Rui Ueyama <ruiu@google.com> writes:
Martin Richtarsky <s@martinien.de> writes:
> Output looks as follows [1] Seems sh_offset is missing?
That is what readelf prints as Off
> [17] .rela.text RELA 0000000000000000 071423 001728
18
> 1 4 8
The offset of rela text should have been aligned, but it is not. Can you
report a bug on icc? As a work around using the gnu assembler if
possible should fix this.
Yeah this is a violation of the spec and must be a bug in ICC. That being
said, is there a practical benefit of checking the validity of the
alignment, except finding buggy object files early? I mean, if an object
file is in an static archive, all "aligned" data in the object file might
not be aligned against the beginning of the archive file.
It will at least be aligned to two bytes.
With most current host architectures handling
packed_endian_specific_integral is fairly efficient. For example, on
x86_64 reading 32 bits with 1 2 and 4 byte alignment produces in all
cases:
movl (%rdi), %eax
But on armv6 the aligned case is
ldr r0, [r0]
the 2 byte aligned case is
ldrh r1, [r0, #2]
ldrh r0, [r0]
orr r0, r0, r1, lsl #16
and the unaligned case is
ldrb r1, [r0]
ldrb r2, [r0, #1]
ldrb r3, [r0, #2]
ldrb r0, [r0, #3]
orr r1, r1, r2, lsl #8
orr r0, r3, r0, lsl #8
orr r0, r1, r0, lsl #16
On armv7 it is a single ldr on all cases.

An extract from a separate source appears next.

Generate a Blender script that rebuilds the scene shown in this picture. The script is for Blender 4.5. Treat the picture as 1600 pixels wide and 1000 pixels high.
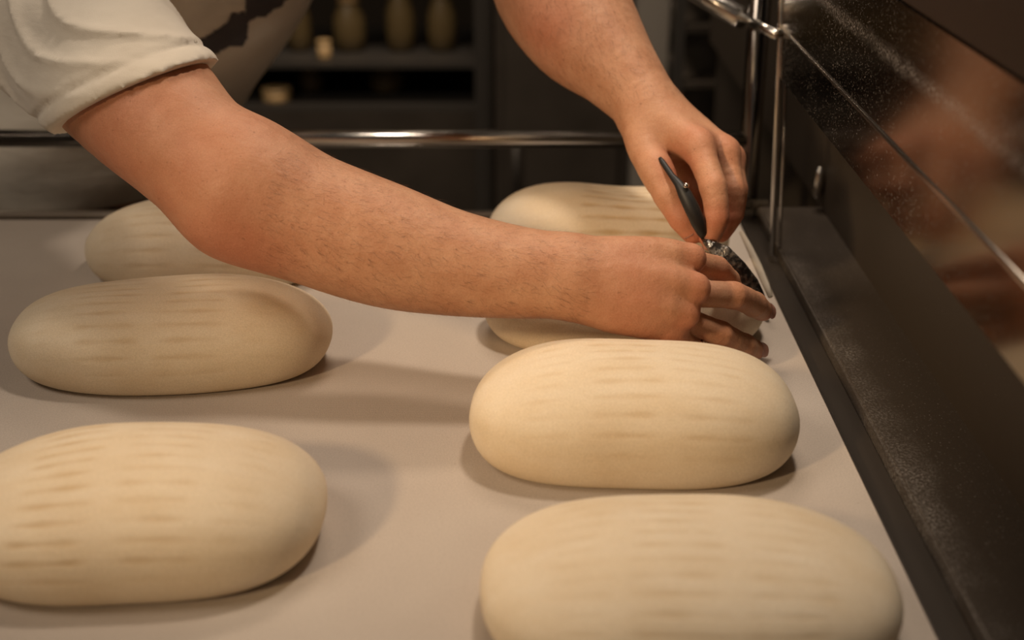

Now, I don't really know how much we support *host* architectures
without a unaligned load instruction. If we don't care about making lld
and other llvm tools slower on those host architectures we could use
packed_endian_specific_integral with an alignment of 1 and remove the
check. I guess we have to ask on llvmdev before changing that.